→ Problem details:
Copy the first line of the material below and every later line through the line containing "COL=bpy.context.collection", without any other output.

→ Data block:

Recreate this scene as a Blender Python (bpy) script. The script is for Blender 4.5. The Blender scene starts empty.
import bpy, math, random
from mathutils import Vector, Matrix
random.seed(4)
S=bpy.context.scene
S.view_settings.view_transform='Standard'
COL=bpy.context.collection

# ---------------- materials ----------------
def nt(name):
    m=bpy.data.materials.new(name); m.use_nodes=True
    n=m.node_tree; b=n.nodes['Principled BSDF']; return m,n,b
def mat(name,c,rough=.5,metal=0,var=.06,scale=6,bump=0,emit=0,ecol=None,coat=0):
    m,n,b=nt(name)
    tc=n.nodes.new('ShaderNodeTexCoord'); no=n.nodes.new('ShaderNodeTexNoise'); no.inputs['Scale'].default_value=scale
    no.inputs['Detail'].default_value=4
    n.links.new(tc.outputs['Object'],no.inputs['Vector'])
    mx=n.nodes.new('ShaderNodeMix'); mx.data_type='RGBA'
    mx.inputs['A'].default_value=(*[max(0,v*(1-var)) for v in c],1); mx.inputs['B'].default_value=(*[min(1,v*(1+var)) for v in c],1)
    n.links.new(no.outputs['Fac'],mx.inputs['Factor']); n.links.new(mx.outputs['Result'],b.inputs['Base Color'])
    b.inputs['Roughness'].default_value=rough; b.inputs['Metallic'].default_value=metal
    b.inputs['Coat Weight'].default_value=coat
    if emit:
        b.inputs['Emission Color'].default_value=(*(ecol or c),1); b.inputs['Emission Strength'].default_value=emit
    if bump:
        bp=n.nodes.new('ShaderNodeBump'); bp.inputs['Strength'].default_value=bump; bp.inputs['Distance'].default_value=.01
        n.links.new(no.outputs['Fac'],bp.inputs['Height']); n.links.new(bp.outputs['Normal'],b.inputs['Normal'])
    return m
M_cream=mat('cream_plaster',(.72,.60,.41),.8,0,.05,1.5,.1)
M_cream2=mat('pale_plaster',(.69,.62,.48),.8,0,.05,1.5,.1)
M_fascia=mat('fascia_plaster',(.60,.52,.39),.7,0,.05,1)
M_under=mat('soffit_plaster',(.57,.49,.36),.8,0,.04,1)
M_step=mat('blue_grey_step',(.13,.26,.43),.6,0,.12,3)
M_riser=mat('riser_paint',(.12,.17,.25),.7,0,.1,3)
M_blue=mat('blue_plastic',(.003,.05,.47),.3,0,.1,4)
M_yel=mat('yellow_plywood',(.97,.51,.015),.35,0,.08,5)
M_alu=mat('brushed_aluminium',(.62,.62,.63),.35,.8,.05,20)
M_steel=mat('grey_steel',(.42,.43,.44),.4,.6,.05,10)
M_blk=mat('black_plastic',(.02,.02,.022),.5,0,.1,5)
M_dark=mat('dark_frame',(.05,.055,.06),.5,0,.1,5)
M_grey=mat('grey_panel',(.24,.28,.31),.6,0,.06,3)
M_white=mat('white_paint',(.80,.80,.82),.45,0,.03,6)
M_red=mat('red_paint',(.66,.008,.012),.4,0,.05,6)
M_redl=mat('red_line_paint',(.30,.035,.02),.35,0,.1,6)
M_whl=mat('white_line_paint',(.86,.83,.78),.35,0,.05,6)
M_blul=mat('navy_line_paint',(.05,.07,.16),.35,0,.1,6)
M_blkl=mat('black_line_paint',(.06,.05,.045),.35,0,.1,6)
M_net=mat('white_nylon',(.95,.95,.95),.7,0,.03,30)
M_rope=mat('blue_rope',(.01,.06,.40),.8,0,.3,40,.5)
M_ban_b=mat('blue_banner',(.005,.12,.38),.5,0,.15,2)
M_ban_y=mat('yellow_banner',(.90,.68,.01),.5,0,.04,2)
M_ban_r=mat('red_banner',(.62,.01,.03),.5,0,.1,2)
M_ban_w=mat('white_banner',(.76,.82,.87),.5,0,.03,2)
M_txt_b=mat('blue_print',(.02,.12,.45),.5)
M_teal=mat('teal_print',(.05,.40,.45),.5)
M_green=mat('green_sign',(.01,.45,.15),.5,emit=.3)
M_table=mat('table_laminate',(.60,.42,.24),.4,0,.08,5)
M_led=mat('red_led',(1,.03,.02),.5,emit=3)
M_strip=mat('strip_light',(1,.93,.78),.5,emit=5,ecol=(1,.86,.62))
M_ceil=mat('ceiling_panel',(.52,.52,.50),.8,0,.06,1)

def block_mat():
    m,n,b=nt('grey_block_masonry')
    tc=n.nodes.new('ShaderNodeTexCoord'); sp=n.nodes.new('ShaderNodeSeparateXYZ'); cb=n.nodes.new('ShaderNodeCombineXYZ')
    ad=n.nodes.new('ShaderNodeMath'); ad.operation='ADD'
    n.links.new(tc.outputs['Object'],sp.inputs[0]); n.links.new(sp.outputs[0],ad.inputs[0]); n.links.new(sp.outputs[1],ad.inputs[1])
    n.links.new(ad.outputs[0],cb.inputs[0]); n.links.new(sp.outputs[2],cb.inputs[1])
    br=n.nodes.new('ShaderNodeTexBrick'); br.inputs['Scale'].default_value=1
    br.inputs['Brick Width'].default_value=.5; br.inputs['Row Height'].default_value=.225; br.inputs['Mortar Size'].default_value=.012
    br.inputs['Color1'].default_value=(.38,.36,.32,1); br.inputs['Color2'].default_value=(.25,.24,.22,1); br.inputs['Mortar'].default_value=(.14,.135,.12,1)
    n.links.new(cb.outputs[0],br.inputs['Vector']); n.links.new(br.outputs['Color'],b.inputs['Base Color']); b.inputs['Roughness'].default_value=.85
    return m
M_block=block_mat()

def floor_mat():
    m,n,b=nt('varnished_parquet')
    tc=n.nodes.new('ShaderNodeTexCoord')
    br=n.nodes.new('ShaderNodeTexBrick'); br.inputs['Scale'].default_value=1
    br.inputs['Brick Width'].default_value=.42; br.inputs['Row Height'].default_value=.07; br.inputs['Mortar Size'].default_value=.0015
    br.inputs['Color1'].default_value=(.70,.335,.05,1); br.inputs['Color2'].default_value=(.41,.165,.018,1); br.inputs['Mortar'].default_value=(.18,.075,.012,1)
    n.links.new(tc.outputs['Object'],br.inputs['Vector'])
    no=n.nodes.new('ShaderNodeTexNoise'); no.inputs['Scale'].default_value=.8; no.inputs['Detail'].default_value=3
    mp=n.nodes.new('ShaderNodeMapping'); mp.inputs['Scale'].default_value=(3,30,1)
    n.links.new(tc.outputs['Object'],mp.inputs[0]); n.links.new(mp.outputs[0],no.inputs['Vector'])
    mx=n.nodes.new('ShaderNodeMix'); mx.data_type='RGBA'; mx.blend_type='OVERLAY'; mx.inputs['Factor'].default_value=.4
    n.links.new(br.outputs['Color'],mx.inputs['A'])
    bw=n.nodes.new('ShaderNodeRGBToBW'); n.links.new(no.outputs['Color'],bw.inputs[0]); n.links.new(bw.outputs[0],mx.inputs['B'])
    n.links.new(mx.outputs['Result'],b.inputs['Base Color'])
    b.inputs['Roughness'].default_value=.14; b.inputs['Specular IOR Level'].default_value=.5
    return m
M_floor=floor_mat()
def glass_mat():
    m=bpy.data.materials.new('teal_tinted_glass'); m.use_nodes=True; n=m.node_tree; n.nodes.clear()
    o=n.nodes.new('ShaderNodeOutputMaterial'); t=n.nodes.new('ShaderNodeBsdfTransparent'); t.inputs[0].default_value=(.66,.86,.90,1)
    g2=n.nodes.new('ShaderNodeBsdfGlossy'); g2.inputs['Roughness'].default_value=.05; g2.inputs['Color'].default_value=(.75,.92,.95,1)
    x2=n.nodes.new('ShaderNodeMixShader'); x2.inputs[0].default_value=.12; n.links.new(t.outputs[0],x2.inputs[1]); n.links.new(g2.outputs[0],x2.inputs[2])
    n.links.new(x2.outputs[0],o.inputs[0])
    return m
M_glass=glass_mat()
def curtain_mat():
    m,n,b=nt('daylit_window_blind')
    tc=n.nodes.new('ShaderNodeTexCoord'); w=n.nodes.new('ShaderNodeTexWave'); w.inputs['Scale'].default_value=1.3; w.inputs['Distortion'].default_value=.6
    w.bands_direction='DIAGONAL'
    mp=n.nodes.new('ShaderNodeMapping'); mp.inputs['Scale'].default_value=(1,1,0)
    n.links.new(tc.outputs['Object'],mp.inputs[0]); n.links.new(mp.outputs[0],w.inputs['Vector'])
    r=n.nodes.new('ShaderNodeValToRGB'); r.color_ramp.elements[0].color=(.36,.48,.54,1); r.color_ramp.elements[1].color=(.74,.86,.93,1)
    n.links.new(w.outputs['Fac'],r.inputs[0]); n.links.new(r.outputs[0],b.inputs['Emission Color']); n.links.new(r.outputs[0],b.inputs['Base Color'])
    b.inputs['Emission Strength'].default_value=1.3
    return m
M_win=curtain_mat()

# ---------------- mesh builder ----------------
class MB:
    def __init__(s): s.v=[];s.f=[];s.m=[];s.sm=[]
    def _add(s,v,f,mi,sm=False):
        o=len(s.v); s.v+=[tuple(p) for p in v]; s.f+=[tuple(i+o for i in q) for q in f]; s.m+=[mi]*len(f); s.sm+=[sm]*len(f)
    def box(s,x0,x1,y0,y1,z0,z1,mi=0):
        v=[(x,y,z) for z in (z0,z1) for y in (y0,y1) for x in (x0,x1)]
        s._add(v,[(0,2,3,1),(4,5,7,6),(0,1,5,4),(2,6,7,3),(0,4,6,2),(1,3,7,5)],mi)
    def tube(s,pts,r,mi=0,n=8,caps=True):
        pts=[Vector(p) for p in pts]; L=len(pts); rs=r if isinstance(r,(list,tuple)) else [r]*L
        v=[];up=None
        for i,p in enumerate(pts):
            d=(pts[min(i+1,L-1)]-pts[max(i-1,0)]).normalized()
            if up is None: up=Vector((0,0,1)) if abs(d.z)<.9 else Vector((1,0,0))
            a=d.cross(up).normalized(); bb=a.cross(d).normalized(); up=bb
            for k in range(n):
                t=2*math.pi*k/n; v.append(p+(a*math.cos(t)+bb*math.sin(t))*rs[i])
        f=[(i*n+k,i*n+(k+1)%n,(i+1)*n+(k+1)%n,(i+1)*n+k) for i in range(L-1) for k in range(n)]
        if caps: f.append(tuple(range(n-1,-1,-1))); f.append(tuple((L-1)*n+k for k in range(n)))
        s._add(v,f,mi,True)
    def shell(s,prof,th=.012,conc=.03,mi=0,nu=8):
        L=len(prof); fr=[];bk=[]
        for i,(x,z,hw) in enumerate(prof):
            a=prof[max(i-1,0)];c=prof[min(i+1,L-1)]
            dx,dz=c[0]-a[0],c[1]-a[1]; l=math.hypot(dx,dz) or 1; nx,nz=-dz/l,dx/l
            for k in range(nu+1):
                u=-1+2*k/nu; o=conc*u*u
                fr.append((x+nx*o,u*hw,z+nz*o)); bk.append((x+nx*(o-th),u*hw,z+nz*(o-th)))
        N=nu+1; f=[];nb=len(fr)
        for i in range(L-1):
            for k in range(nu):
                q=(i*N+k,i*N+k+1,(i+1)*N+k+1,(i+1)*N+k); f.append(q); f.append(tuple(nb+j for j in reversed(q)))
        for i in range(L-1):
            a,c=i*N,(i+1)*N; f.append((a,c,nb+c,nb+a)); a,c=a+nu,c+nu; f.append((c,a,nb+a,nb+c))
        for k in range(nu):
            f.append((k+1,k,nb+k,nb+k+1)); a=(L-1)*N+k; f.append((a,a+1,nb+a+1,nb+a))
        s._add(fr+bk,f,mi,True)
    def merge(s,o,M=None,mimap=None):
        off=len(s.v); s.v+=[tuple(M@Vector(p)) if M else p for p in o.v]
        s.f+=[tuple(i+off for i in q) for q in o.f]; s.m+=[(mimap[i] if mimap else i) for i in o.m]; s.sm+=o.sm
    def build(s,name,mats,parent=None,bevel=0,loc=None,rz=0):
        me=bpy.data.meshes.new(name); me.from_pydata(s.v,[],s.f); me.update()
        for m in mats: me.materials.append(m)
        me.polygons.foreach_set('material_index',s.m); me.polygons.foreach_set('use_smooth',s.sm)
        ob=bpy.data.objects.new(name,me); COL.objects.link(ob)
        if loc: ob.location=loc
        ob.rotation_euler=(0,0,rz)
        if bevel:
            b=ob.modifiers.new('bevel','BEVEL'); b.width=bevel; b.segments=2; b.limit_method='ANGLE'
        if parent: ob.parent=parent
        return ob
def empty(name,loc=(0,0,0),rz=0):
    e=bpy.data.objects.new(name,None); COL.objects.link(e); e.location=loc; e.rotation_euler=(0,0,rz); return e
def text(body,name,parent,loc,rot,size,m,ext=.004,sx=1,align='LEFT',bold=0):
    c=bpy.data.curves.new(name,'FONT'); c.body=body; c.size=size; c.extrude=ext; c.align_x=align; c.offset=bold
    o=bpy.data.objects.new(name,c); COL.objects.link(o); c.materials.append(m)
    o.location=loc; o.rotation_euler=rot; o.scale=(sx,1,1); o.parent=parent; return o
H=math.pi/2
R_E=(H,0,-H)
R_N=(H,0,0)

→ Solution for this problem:
Recreate this scene as a Blender Python (bpy) script. The script is for Blender 4.5. The Blender scene starts empty.
import bpy, math, random
from mathutils import Vector, Matrix
random.seed(4)
S=bpy.context.scene
S.view_settings.view_transform='Standard'
COL=bpy.context.collection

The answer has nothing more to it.